Before the exit of Glencore when metal prices plummeted, the mine had invested $324 million in a a business review in a project dubbed the synclinorium shafting sunk to access deeper parts of the mine and assist with improvements in mining efficiency. This project was initiated in 2012-2013 period that saw lay off of miners to manage costs. The synclinorium project was improve the mine’s operations to allow for higher contribution to fixed costs and profits. With Glencores exit at a time red metal prices fell, the mine was in need of working capital to actualize fully the project benefits in the range of $300 million which then the shareholder ZCCM -Investment Holdings needed to inject. With the equity partnership characterized by cash injections it is expected that the mine will release a new lease of life to propel mining to higher production.

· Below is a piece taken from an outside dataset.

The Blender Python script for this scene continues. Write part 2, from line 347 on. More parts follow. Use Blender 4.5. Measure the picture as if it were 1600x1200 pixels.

Following Mopani Copper Mines PLC’s sinking and equipping of the synclinorium shaft, the old Nkana concentrator in operation since 1931 needed upgrading to a new and modern uprated facility to handle the increased production volume from the new shaft. The synclinorium concentrator is a new 4.2 Mtpa state-of-the-art automated concentrating facility in commissioning stage since January 2022 at a cost of $220m. The plant would improved concentrate grades, improved copper recoveries and concentrator capacity.

MINING HURDLES AND RESURGENCE EFFORTS

The Southern African nation has faced significant mining hurdles resulting in a decline in production output which paved the way for the DRC to surpass Zambia is currently producing north of 2 million metric tons. Mining impasses such as that between Vedanta Resources and ZCCM-Investment Holdings and the exit of Glencore Corporation has impacted production. However, operationalizing mines could mitigate business risks in energy investment, as operational mines are more likely to manage energy bills, which could stress the need for rapid investment in energy infrastructure.

SURGE IN EXPLORATION AND INVESTMENTS

Notable mining projects, including the AI exploration backed Ming’omba copper project and First Qunatum’s African Nickel project, signify a surge in exploration and investor interest. Pledges from China Non Ferrous Minerals (CNMC) of $1.2 billion in shaft 28 and Vedanta’s commitment of $1.3 billion over 5 years and Barricks $2 billion signal confidence in Zambia’s mining potential.

ENERGY CHALLENGES AND ECONOMIC IMPACT

Energy, significantly reliant on mining, constitutes 55% of Zambia’s grid. Environmental challenges, like reduced precipitation leading to plummeting dam levels, necessitate substantial investments in power generation to meet growing demand. Increased mining activity could materialize the $7.9 billion in investment pledges in the renewable energy sector from China, United Arab Emirates, and the United Kingdom, impacting the grid with 5.9GWh of new renewable energy.

COPPER ON ‘STEROIDS’ IN MEDIUM TERM AND FX FLOWS

Mining developments significantly influence Zambia’s economy, with foreign exchange flows accounting for close to 70%. A flourishing export market supports a stable exchange rate, albeit with constraints due to lower copper production. However, the post-2025 outlook for copper appears robust, with expected prices ranging from $11,500 to $15,000 per metric ton on the London Metal Exchange. Once larger mines are operationalized, healthier foreign exchange flows could offset the pressures of higher energy and fertilizer prices on the kwacha.

The MCM and KCM deal do have capacity to add close to 550,000 metric tons of copper to national production which potential could see the Southern African nation soar to 1.3 million metric tons. Zambia has targeted to ramp production to 3 million metric tons in the next 7 years supported by aggressive explorations and resolution of current impasses in the sector.

Despite the 2024 outlook marred by debt, high global interest rates, and a global slowdown, it sets the stage for a potentially robust 2025 recovery.